Comer este mundo e o outro 

O Natal não é, seguramente, uma época de tristeza para a maioria das pessoas, que aproveita para estar ao lado daqueles de quem mais gosta, à volta da mesa. E aqui os excessos acontecem inevitavelmente. Mesmo que a mãe faça o bacalhau ou o polvo do costume na noite da Consoada, no dia seguinte não pode faltar o peru ou o cabrito. Daí não viria mal nenhum à barriga dos presentes, mas à mesa não faltam os enchidos, os queijos e os doces, sendo que muitos também incluem marisco para ir ‘picando’. “Não me digas que não vais comer o bolo de bolacha que eu fiz?”, ouve-se. Ao lado, alguém reclama que não tocámos na baba de camelo, no pudim de ovos, nas rabanadas, nos sonhos ou no arroz doce, uiii. Não há estômago ou barriga que não proteste, mas nada como um Natal doce. Eu, por mim, adoro esses excessos. 

Mas à mesa não se come apenas, pois é preciso beber para brindar à vida e muitos acabam por ficar num estado idêntico ao do peru na véspera de Natal. Para os mais novos diga-se que a expressão vem do facto de antigamente se matar o peru em casa, embebedando-o, penso que para dar sabor à carne e para o bicho não morrer em stress, evitando-se que o sangue se espalhasse pela cozinha.

Quando acaba o Natal, é natural que a balança acuse o peso das iguarias comestíveis e etílicas, sendo por isso necessário esperar pelo passagem de ano, onde se fazem as promessas de emagrecimento, havendo, calculo eu, um aumento de inscrições nos ginásios nos primeiros dias do ano novo.

Sentimento de ausência 

Como já se percebeu, o Natal para uns é uma alegria, mas para outros é um pequeno inferno.

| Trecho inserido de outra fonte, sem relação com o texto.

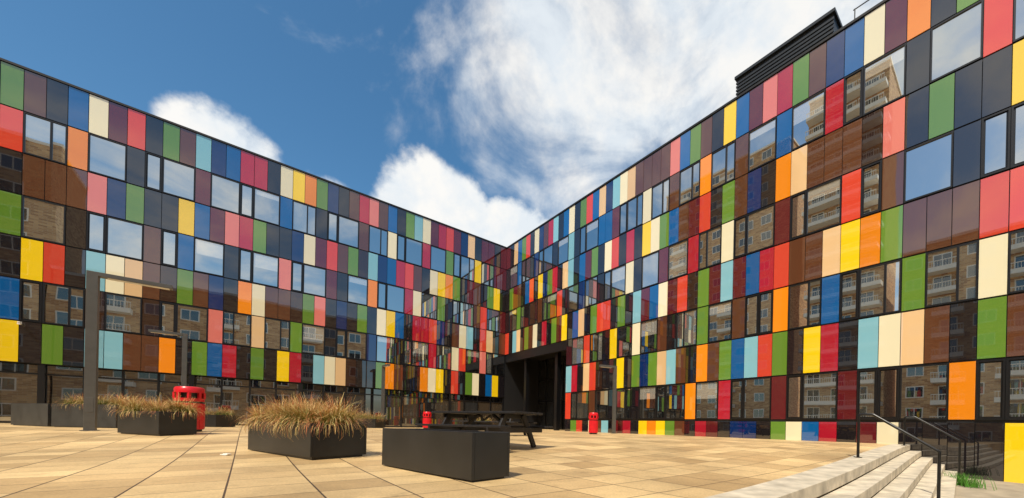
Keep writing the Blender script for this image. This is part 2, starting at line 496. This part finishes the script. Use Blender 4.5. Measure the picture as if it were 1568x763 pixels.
# ---------------------------------------------------------------- planters and grass
def planter(P, ld, L, W, H, mat=M_PLANT, grass=0, gh=.42, dens=24):
    ld = Vector((ld[0], ld[1], 0)).normalized(); wd = Vector((-ld.y, ld.x, 0))
    if wd.y < 0: wd = -wd
    c = Vector((P[0], P[1], 0))+ld*L/2+wd*W/2
    z = g(c.y)
    ang = math.atan2(ld.y, ld.x)
    m = MB(); t = .035; hl = L/2; hw = W/2
    m.box(-hl, hl, -hw, -hw+t, .0, H); m.box(-hl, hl, hw-t, hw, .0, H)
    m.box(-hl, -hl+t, -hw+t+.001, hw-t-.001, .0, H-.001); m.box(hl-t, hl, -hw+t+.001, hw-t-.001, .0, H-.001)
    m.box(-hl+t, hl-t, -hw+t, hw-t, .0, H-.09, mat=1)
    m.box(-hl+.04, hl-.04, -hw+.04, hw-.04, -.12, .001, mat=0)
    o = m.obj('planter_box', [mat, M_SOIL], None, True, .004)
    o.location = (c.x, c.y, z+.02); o.rotation_euler.z = ang
    if grass:
        q = MB()
        ncl = max(8, int(L*W*dens))
        for ic in range(ncl):
            cx = random.uniform(-hl+.05, hl-.05); cy = random.uniform(-hw+.05, hw-.05)
            tone = random.random(); cg = gh*random.uniform(.75, 1.2)
            for k in range(grass):
                az = random.uniform(0, 2*math.pi); lean = .2+abs(random.gauss(.5, .35))
                ln = cg*random.uniform(.6, 1.25)
                rr_ = random.uniform(0, .09)
                x = cx+rr_*math.cos(az); y = cy+rr_*math.sin(az)
                x = max(-hl+.05, min(hl-.05, x)); y = max(-hw+.05, min(hw-.05, y))
                ux, uy = math.cos(az), math.sin(az); px, py = -uy, ux
                pz = H-.1; wdt = random.uniform(.0025, .0058)
                cur = [x, y, pz]; th = lean*.45
                prev = None; v = random.random()
                base = (.08+.06*v, .13+.05*v, .02)
                tip = (.80, .50+.12*v, .22) if random.random() < .55 else (.54, .18, .07)
                ns = 5
                for s_ in range(ns+1):
                    f = s_/ns; w_ = wdt*(1-f*.8)
                    a_ = len(q.v)
                    q.v.append((cur[0]-px*w_, cur[1]-py*w_, cur[2])); q.v.append((cur[0]+px*w_, cur[1]+py*w_, cur[2]))
                    mixf = min(1, max(0, (f-.25-.25*tone)*2.0)); col = tuple(base[i]*(1-mixf)+tip[i]*mixf for i in range(3))
                    if prev is not None:
                        q.face([prev[0], prev[0]+1, a_+1, a_], [prev[1], prev[1], col, col])
                    prev = (a_, col)
                    cur[0] += ux*math.sin(th)*ln/ns; cur[1] += uy*math.sin(th)*ln/ns; cur[2] += math.cos(th)*ln/ns
                    th += lean*.5
        go_ = q.obj('ornamental_grass', [M_GRASS], None, False)
        go_.location = (c.x, c.y, z+.02); go_.rotation_euler.z = ang
planter((-1.236, 3.91), (-.79, .61), 2.05, .5, .50)
planter((-4.10, 5.52), (-.86, .51), 2.3, .8, .50, M_PLANT, 260, .47, 28)
planter((-10.3, 9.0), (-.95, .3), 1.7, .7, .55, M_PLANT, 170, .48)
planter((-15.1, 12.0), (-1, .02), 2.1, .8, .72, M_PLANTG, 90, .45)
planter((-17.4, 12.1), (-.95, .3), 2.4, .8, .72, M_PLANTG)
planter((-12.2, 21.3), (-1, .1), 2.2, .8, .5, M_PLANT, 60, .55)
planter((-15.9, 16.0), (-1, .1), 1.4, .8, .5, M_PLANT, 60, .5)
planter((-6.6, 24.0), (-1, .1), .9, .7, .5, M_PLANT, 50, .4)

q = MB()
for _ in range(260):
    x, y = random.gauss(0, .12), random.gauss(0, .25); az = random.uniform(0, 6.28); l = random.uniform(.1, .38)
    b0 = len(q.v); dx, dy = math.cos(az)*l*.4, math.sin(az)*l*.4; w_ = .008
    q.v += [(x-w_, y, 0), (x+w_, y, 0), (x+dx*.4+w_*.7, y+dy*.4, l*.6), (x+dx*.4-w_*.7, y+dy*.4, l*.6), (x+dx, y+dy, l)]
    cc = (.07, .16+random.random()*.08, .02)
    q.face([b0, b0+1, b0+2, b0+3], cc); q.face([b0+3, b0+2, b0+4], cc)
wo = q.obj('grass_tuft', [M_GRASS], None, False); pw = TR(10.4, 1.2); wo.location = (pw.x, pw.y, g(pw.y)-DROP)

def picnic(P, d):
    m = MB(); L = 2.3
    for k in range(5):
        y = -.36+k*.18; m.box(-L/2, L/2, y-.083, y+.083, .70, .745)
    for s_ in (-1, 1):
        for k in range(2):
            y = s_*(.62+k*.15); m.box(-L/2, L/2, y-.068, y+.068, .43, .47)
    for x in (-.78, .78):
        for s_ in (-1, 1):
            m.beam((x, s_*.26, .70), (x, s_*.66, 0), .05, .12, (0, 1, 0))
        m.beam((x-.055, -.84, .38), (x-.055, .84, .38), .045, .1)
        m.beam((x+.05, -.38, .655), (x+.05, .38, .655), .045, .085)
        m.beam((x*.9, 0, .37), (x*.25, 0, .69), .07, .05)
    o = m.obj('picnic_table', [M_WOOD], None, True, .006)
    o.location = (P[0], P[1], g(P[1])+.004); o.rotation_euler.z = math.atan2(d[1], d[0])
picnic((-2.25, 8.0), (-.88, .47))
picnic((-3.3, 13.0), (-.95, .3))

def bin_(P, H, R):
    m = MB()
    prof = [(0, 0), (R*.86, 0), (R*.86, .06), (R, .07), (R, H*.62), (R*.93, H*.63), (R*.93, H*.66), (R, H*.67), (R, H*.74)]
    m.lathe(prof, 32, mats=[1, 1, 0, 0, 0, 1, 1, 0])
    m.lathe([(R*.72, H*.74), (R*.72, H*.86)], 24, mats=[1])
    for k in range(8):
        a = 2*math.pi*k/8
        m.box(R*.92*math.cos(a)-.03, R*.92*math.cos(a)+.03, R*.92*math.sin(a)-.03, R*.92*math.sin(a)+.03, H*.735, H*.865)
    m.lathe([(R*.7, H*.74), (R, H*.74)], 32, mats=[0])
    m.lathe([(0, H*.858), (R, H*.86), (R, H*.95), (R*.9, H*.985), (R*.5, H), (0, H)], 32, mats=[0]*5)
    for k in range(16):
        a = 2*math.pi*k/16
        m.beam((R*1.0*math.cos(a), R*1.0*math.sin(a), .09), (R*math.cos(a), R*math.sin(a), H*.61), .014, .014)
    o = m.obj('litter_bin', [M_RED, M_PLANT], None, True, 0, True)
    o.location = (P[0], P[1], g(P[1])+.002)
bin_((-11.5, 10.8), 1.28, .31)
bin_((-9.6, 22.0), 1.0, .22)
bin_((0.05, 17.5), 1.0, .21)

def lamp(P, H, w, arm, ad):
    m = MB()
    m.box(-w/2, w/2, -w/2, w/2, 0, H)
    m.box(-w/2-.05, w/2+.05, -w/2-.05, w/2+.05, 0, .02)
    m.box(w/2+.001, arm, -w*.55, w*.55, H-.11, H-.002)
    m.box(w/2+.15, arm-.06, -w*.4, w*.4, H-.125, H-.108, mat=1)
    m.box(-w/2+.03, w/2-.03, -w/2-.004, -w/2+.02, .5, .9)
    o = m.obj('street_lamp', [M_POLE, M_LENS], None, True, .004)
    o.location = (P[0], P[1], g(P[1])-.004); o.rotation_euler.z = math.atan2(ad[1], ad[0])
lamp((-13.65, 10.3), 4.32, .2, 1.45, DL)
lamp((-18.9, 17.5), 4.25, .16, 1.1, (-.738, -.675))
lamp((-13.3, 24.0), 3.93, .16, 1.0, (.7, -.7))
lamp((1.15, 20.2), 3.6, .16, .9, (-.9, -.4))

m = MB(); m.box(-.09, .09, -.03, .03, 0, .012); m.box(-.02, .1, -.022, .03, .012, .026)
o = m.obj('litter_packet', [M_WHITE]); o.location = (-5.75, 5.95, g(5.95)+.004); o.rotation_euler.z = -.4
m = MB(); m.tube([(0, 0, 0), (0, .18, .02)], .045, 12); m.box(-.03, .03, -.02, .2, .05, .08); m.beam((0, .16, .03), (0, .3, .12), .03, .03)
o = m.obj('security_camera', [M_WHITE])
pc = C + (-DL)*(40.9*WL) + Vector((.675, -.738, 0))*.25
o.location = (pc.x, pc.y, 4.35); o.rotation_euler.z = math.atan2(.738, -.675)-math.pi/2

# ---------------------------------------------------------------- sky, sun
sd = Vector((-.28, -.96, 0)).normalized(); EL = math.radians(54)
sv = Vector((sd.x*math.cos(EL), sd.y*math.cos(EL), math.sin(EL)))
sun = bpy.data.lights.new('sun', 'SUN'); sun.energy = 5.0; sun.angle = math.radians(.5); sun.color = (1, .92, .77)
so2 = bpy.data.objects.new('sun', sun); scene.collection.objects.link(so2)
so2.rotation_euler = sv.to_track_quat('Z', 'Y').to_euler(); so2.location = (0, 0, 60)

W = bpy.data.worlds.new('World'); scene.world = W; W.use_nodes = True
N = W.node_tree.nodes; L = W.node_tree.links; N.clear()
out = N.new('ShaderNodeOutputWorld')
sky = N.new('ShaderNodeTexSky'); sky.sky_type = 'NISHITA'; sky.sun_disc = False
sky.sun_elevation = EL; sky.sun_rotation = math.atan2(sd.x, sd.y)
sky.air_density = 1.0; sky.dust_density = 1.2; sky.ozone_density = 2.4
hs = N.new('ShaderNodeHueSaturation'); hs.inputs['Saturation'].default_value = 1.24; hs.inputs['Hue'].default_value = .49
L.new(sky.outputs[0], hs.inputs['Color'])
bg1 = N.new('ShaderNodeBackground'); bg1.inputs['Strength'].default_value = .15
L.new(hs.outputs[0], bg1.inputs['Color'])
tc = N.new('ShaderNodeTexCoord')
nrm = N.new('ShaderNodeVectorMath'); nrm.operation = 'NORMALIZE'; L.new(tc.outputs['Generated'], nrm.inputs[0])
sp = N.new('ShaderNodeSeparateXYZ'); L.new(nrm.outputs[0], sp.inputs[0])
def math_(op, a, b=None, clamp=False):
    m = N.new('ShaderNodeMath'); m.operation = op; m.use_clamp = clamp
    for i, x in enumerate((a, b)):
        if x is None: continue
        if isinstance(x, (int, float)): m.inputs[i].default_value = x
        else: L.new(x, m.inputs[i])
    return m.outputs[0]
zc = math_('ADD', math_('MAXIMUM', sp.outputs['Z'], 0.0), .35)
inv = math_('DIVIDE', 1.0, zc)
pl = N.new('ShaderNodeVectorMath'); pl.operation = 'SCALE'; L.new(nrm.outputs[0], pl.inputs[0]); L.new(inv, pl.inputs['Scale'])
n1 = N.new('ShaderNodeTexNoise'); n1.inputs['Scale'].default_value = 3.0; n1.inputs['Detail'].default_value = 12
n1.inputs['Roughness'].default_value = .58; n1.inputs['Distortion'].default_value = .6
L.new(pl.outputs[0], n1.inputs['Vector'])
n2 = N.new('ShaderNodeTexNoise'); n2.inputs['Scale'].default_value = 7; n2.inputs['Detail'].default_value = 9
n2.inputs['Roughness'].default_value = .6
L.new(nrm.outputs[0], n2.inputs['Vector'])
n1c = math_('ADD', math_('MULTIPLY', math_('SUBTRACT', n1.outputs['Fac'], .5), 1.6), .5)
dens = math_('ADD', math_('MULTIPLY', n1c, .65), math_('MULTIPLY', n2.outputs['Fac'], .35))
def blob(c_, rad, wt, inner):
    v = Vector(c_).normalized()
    d = N.new('ShaderNodeVectorMath'); d.operation = 'DOT_PRODUCT'; L.new(nrm.outputs[0], d.inputs[0]); d.inputs[1].default_value = v
    mr = N.new('ShaderNodeMapRange'); mr.interpolation_type = 'SMOOTHSTEP'
    mr.inputs['From Min'].default_value = math.cos(rad); mr.inputs['From Max'].default_value = math.cos(rad*inner)
    mr.inputs['To Min'].default_value = 0; mr.inputs['To Max'].default_value = wt
    L.new(d.outputs['Value'], mr.inputs['Value'])
    return mr.outputs['Result']
for bb in [((-.14, 1, 1.08), .34, .14, .1), ((.45, 1, 1.05), .7, .11, .0), ((.85, 1, 1.15), .5, .20, .1),
           ((-1.1, 1, 1.0), .6, -.08, .2), ((.3, -1, .5), .7, .16, .35), ((-1, -.3, .6), .6, .12, .35)]:
    dens = math_('ADD', dens, blob(*bb))
def ramp(src, a, b, hi):
    f = N.new('ShaderNodeMapRange'); f.interpolation_type = 'SMOOTHSTEP'
    f.inputs['From Min'].default_value = a; f.inputs['From Max'].default_value = b
    f.inputs['To Min'].default_value = 0; f.inputs['To Max'].default_value = hi
    L.new(src, f.inputs['Value']); return f.outputs['Result']
fac1 = ramp(dens, .46, .82, .95)
# fair-weather cumulus: tighter edges, billowing noise
cum = math_('MULTIPLY', math_('SUBTRACT', n2.outputs['Fac'], .5), 1.3)
cb1 = math_('MAXIMUM', blob((-.42, 1, .50), .19, 1, .0), blob((-.22, 1, .40), .22, 1, .0))
cb2 = math_('MAXIMUM', blob((-.98, 1, .68), .12, .75, .0), blob((-.72, 1, .50), .14, .8, .0))
cb3 = math_('MAXIMUM', cb1, cb2)
fac2 = ramp(math_('ADD', cum, cb3), .34, .66, .98)
fac = math_('MAXIMUM', fac1, fac2)
cr = N.new('ShaderNodeMix'); cr.data_type = 'RGBA'
cr.inputs['A'].default_value = (.82, .88, .93, 1); cr.inputs['B'].default_value = (1.0, .985, .95, 1)
mrc = N.new('ShaderNodeMapRange'); mrc.inputs['From Min'].default_value = .42; mrc.inputs['From Max'].default_value = .58
L.new(n2.outputs['Fac'], mrc.inputs['Value']); L.new(mrc.outputs['Result'], cr.inputs['Factor'])
bg2 = N.new('ShaderNodeBackground'); bg2.inputs['Strength'].default_value = 1.0
L.new(cr.outputs['Result'], bg2.inputs['Color'])
mx = N.new('ShaderNodeMixShader'); L.new(fac, mx.inputs['Fac'])
L.new(bg1.outputs[0], mx.inputs[1]); L.new(bg2.outputs[0], mx.inputs[2]); L.new(mx.outputs[0], out.inputs['Surface'])

# ---------------------------------------------------------------- camera
cam = bpy.data.cameras.new('camera'); co = bpy.data.objects.new('camera', cam); scene.collection.objects.link(co)
th = math.radians(1.2)
R = Matrix(((math.cos(th), -math.sin(th), 0), (0, 0, -1), (math.sin(th), math.cos(th), 0)))
co.matrix_world = Matrix.Translation((0, 0, EYE)) @ R.to_4x4()
cam.sensor_width = 36; cam.lens = 36*580/1568
cam.shift_x = -0.0784; cam.shift_y = 0.1724
cam.clip_start = .05; cam.clip_end = 6000
scene.camera = co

Comecemos por aqueles que vão passar o primeiro Natal sem o pai ou mãe ou outro familiar que morreu recentemente. Mesmo que se faça o tradicional jantar e almoço, olha-se sempre para o lugar onde eles se costumavam sentar e aparece um vazio muito grande. Haverá outros casos ainda mais dramáticos e muitas pessoas acabam por entrar em depressão, como se verá ao longo das páginas desta edição impressa. Depois temos os casos dos ‘ajuntamentos’ forçados, onde alguns irmãos ou primos praticamente não se falam, mas são ‘obrigados’, até por uma questão de equilíbrio familiar, a sentarem-se à mesma mesa. Se no princípio das refeições ainda se consegue alguma paz, quando entram as questões de heranças, de dinheiro, partidárias, clubísticas ou do politicamente correto – há casos, calculo, em que alguém na noite de consoada quer ser tratado por Joaquim e no almoço do dia seguinte exige ser chamado de Joaquina – o caldo rapidamente fica entornado.

Como diria o grande Tony Soprano, os psicólogos e psiquiatras existem para isso mesmo. Para devolver alguma paz de espírito a quem dela necessita. O melhor é mesmo evitar discussões fraturantes!